48.2 Het is verboden om zonder omgevingsvergunning voor het uitvoeren van een werk, geen bouwwerk zijnde, of werkzaamheden de volgende werken, geen bouwwerken zijnde, en werkzaamheden uit te voeren:

a. de aanplant van hoogopgaande begroeiing.

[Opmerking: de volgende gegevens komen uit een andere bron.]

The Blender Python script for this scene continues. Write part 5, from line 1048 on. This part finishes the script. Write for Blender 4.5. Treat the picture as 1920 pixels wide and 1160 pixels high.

48.3 De in lid 2 genoemde vergunning kan slechts worden verleend indien geen onevenredige afbreuk wordt gedaan aan de windvang van de molen.

 

 

 

Artikel 49 wro-zone - wijzigingsgebied

 

Burgemeester en wethouders kunnen ter plaatse van de aanduiding ‘wro- zone – wijzigingsgebied ’ de bestemmingen geheel of gedeeltelijk wijzigen in de bestemming ‘Bedrijf – Windturbine’ en ‘Verkeer’, met inachtneming van de volgende bepalingen:

  1. ten behoeve van het besluit tot vaststelling van het wijzigingsplan wordt een milieueffectrapportageprocedure doorlopen;

  2. het wijzigingsplan houdt rekening met de uitkomsten van onderzoek naar externe veiligheid;

  3. het maximum aantal windturbines in het wijzigingsgebied bedraagt 17;

  4. de windturbines vormen tezamen een windturbinepark dat ingepast dient te worden in de omgeving, waarbij de volgende randvoorwaarden gelden:

  1. zowel voor omwonenden en bewoners van de dorpskernen als voor weggebruikers langs de hoofdroutes en gebruikers van langzaam verkeersroutes dient een aansprekend beeld gecreëerd te worden;

  2. op afstand en in samenhang is waarneembaar dat de turbines landschappelijke lijnen en structuren accentueren;

  3. de turbines worden niet geprojecteerd op gronden met de aanduiding Waarde – Cultuurhistorie;

  4. de opzet van het windpark is zodanig, dat de agrarische functie en betekenis van het gebied versterkt dan wel gesteund wordt;

  5. mogelijkheden worden geboden voor dubbelgebruik, mogelijk van mast of grond, door medegebruik voor andere functies met een eigen vormgeving, zoals recreatie, natuureducatie, gebieds- of gemeenschapsontwikkeling;

  6. bijkomende installaties dienen zorgvuldig te worden opgesteld op de ondergrond, zodanig dat zij bijdragen aan de gewenste betekenis daarvan.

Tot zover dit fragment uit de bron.